Firm's can now find out how environmentally friendly their software is thanks to a new Green IT index

New index assesses green credentials of software

A new index designed to help companies identify environmentally sustainable software, has been launched today.

Software analysis and measurement technology provider CAST’s Green IT Index uses standard rules of software quality to identify poor architectural and coding practices that are known to waste resources and measure the extent to which applications are affected by these problems.

The index is expressed as a number between 1 and 4, with a score of 4 indicating that an application does not violate any of the standard programming rules CAST applies to evaluate the environmental sustainability of software.

A study conducted on the company’s database of more than 1,800 enterprise applications from around the world found that the average score was 2.63, with some applications clocking up more than 200,000 violations. Only 2.5 per cent of applications analysed scored 3.9 or higher.
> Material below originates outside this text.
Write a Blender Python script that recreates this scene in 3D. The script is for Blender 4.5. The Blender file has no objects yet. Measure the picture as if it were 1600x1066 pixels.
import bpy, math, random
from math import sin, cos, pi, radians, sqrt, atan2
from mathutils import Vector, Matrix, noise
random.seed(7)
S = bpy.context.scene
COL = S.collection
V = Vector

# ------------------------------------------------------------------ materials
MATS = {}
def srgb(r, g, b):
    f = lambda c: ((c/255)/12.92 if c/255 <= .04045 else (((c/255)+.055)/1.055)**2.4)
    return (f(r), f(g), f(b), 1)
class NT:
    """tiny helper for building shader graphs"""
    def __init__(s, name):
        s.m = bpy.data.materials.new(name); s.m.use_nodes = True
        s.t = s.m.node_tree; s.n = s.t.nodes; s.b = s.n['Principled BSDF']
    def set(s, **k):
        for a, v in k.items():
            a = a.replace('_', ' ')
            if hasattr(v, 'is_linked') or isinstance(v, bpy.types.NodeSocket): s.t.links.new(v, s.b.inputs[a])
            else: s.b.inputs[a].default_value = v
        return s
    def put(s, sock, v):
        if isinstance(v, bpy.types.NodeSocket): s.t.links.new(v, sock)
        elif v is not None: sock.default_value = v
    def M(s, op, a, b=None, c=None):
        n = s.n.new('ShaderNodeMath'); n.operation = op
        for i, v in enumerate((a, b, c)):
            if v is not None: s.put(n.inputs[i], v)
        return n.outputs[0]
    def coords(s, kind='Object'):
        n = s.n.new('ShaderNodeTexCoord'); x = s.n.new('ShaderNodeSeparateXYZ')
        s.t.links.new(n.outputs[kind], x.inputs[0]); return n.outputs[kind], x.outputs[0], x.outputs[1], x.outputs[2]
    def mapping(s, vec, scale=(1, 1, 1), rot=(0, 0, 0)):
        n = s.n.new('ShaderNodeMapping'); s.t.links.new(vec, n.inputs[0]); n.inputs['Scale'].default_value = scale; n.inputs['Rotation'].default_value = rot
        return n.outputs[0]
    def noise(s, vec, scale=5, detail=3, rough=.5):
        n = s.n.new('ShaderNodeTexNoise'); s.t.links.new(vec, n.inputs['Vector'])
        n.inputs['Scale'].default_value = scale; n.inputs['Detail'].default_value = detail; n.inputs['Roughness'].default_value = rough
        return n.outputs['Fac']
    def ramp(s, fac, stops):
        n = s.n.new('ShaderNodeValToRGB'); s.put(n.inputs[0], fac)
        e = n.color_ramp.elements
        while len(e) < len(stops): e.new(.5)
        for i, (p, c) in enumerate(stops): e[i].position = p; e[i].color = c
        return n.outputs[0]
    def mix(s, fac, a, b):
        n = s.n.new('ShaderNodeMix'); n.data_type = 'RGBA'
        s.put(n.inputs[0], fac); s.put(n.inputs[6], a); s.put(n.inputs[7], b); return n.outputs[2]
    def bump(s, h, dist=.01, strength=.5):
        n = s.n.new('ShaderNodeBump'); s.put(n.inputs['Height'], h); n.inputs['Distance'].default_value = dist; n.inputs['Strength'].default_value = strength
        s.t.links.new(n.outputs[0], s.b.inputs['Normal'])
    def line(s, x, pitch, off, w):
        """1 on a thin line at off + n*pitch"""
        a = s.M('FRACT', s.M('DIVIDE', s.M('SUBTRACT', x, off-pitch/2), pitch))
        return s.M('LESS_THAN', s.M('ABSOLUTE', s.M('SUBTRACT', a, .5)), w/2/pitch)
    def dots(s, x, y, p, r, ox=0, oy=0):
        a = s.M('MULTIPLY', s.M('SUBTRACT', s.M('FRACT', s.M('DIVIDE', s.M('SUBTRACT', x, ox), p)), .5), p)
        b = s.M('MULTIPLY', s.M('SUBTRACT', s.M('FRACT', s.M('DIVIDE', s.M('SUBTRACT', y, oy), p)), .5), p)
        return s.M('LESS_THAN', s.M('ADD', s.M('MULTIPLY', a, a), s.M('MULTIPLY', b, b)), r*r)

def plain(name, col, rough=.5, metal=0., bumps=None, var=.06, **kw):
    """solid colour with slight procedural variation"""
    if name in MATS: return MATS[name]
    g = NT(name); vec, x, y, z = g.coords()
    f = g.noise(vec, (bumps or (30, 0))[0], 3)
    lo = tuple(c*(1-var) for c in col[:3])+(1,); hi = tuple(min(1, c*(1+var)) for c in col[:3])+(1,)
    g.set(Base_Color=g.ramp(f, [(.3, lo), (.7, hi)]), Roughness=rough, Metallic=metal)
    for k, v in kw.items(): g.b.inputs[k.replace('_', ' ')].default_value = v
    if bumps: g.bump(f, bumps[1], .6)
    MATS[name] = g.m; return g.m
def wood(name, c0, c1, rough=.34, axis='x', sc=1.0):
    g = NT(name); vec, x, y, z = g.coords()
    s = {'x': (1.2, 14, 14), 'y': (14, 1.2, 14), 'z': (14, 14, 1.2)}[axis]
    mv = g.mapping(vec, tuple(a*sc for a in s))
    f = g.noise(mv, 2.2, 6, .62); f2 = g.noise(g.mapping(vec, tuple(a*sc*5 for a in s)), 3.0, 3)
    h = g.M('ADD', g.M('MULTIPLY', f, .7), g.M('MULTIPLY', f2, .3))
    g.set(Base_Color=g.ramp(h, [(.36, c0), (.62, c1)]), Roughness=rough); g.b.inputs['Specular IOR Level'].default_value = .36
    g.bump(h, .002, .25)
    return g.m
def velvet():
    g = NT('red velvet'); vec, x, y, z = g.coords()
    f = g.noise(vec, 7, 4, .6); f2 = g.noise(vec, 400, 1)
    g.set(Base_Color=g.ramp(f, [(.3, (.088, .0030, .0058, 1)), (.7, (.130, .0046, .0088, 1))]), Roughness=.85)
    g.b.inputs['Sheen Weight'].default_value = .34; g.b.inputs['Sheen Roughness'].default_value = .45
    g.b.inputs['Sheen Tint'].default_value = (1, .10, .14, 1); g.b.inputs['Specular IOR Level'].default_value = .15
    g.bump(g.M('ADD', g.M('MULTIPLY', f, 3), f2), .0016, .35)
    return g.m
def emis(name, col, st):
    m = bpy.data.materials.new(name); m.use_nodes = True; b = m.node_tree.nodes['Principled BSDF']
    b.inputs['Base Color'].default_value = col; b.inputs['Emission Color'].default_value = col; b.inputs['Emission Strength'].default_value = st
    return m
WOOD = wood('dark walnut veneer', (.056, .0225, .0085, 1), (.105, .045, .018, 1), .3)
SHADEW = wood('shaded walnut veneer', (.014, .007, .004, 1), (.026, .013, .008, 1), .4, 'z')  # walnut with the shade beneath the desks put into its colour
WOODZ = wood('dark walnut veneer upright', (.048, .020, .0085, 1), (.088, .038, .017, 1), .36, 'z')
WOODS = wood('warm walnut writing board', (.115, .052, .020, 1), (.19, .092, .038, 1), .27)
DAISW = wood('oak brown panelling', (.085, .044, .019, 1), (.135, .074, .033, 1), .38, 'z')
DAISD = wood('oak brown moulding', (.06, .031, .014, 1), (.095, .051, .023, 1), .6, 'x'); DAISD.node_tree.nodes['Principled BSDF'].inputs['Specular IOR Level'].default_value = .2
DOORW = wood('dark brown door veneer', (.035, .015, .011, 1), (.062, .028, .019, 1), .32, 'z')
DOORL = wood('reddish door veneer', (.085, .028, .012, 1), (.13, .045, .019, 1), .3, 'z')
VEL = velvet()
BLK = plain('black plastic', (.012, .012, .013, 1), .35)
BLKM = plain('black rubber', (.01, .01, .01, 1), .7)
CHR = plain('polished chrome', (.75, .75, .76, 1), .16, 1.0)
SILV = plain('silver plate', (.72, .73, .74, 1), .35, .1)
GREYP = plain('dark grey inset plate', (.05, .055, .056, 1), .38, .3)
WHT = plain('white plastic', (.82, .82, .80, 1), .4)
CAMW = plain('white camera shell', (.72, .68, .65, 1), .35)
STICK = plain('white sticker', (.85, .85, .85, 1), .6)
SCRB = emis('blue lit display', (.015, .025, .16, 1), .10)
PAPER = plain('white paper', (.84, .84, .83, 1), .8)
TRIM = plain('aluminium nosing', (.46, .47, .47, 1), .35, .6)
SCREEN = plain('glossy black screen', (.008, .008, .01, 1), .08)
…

“To date, much of ‘green IT’ has focused on hardware, because the environmental impact of software has been very hard to measure,” said Lev Lesokhin, CAST’s executive vice president of strategy and market development.

“With the new Green IT Index, CIOs can now for the first time objectively measure how the performance of each application affects their carbon footprint, and ultimately, their bottom line.”
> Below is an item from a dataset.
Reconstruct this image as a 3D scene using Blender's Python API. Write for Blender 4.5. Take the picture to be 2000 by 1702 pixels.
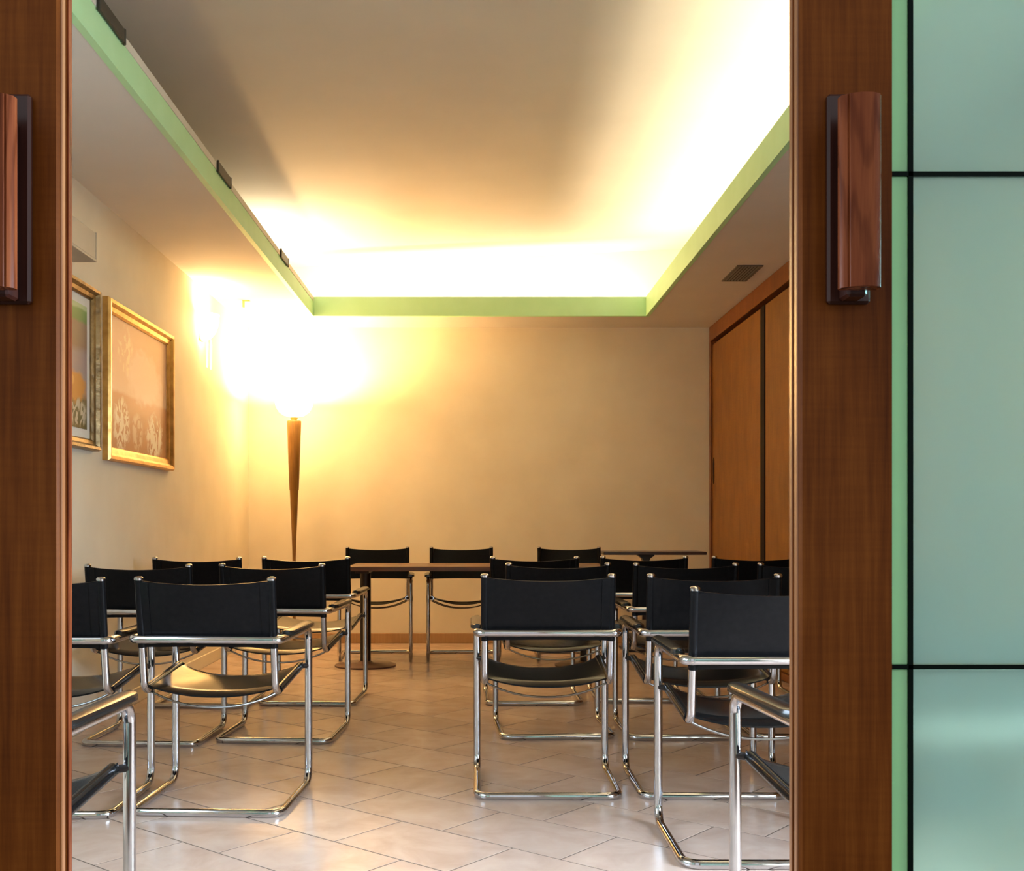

Users of the firm’s Application Intelligence Platform now have the option to add a Green IT Index to the service’s application analytics dashboard allowing them to monitor the environmental effects of their application portfolio in real time.

According to CAST, the most significant inefficiencies result from very large enterprise software with components that interact through multiple layers of technology making it difficult for individual developers to know how the code they modified or introduced affects the overall efficiency and robustness of the application.

This lack of visibility to overall software system impact is further exacerbated by the trend of deploying service-oriented architecture, which introduces even more layers of abstraction.

The impact of software’s energy consumption differs depending on hardware, operating system configuration, and programming languages used, according to CAST, but the impact will still be noticeable.

“Inefficient programming uses hardware resources wastefully, even causing outages. This can impact a firm’s carbon footprint in a significant way, especially when it happens repeatedly,” said Olivier Bonsignour, CAST’s senior vice president of product development.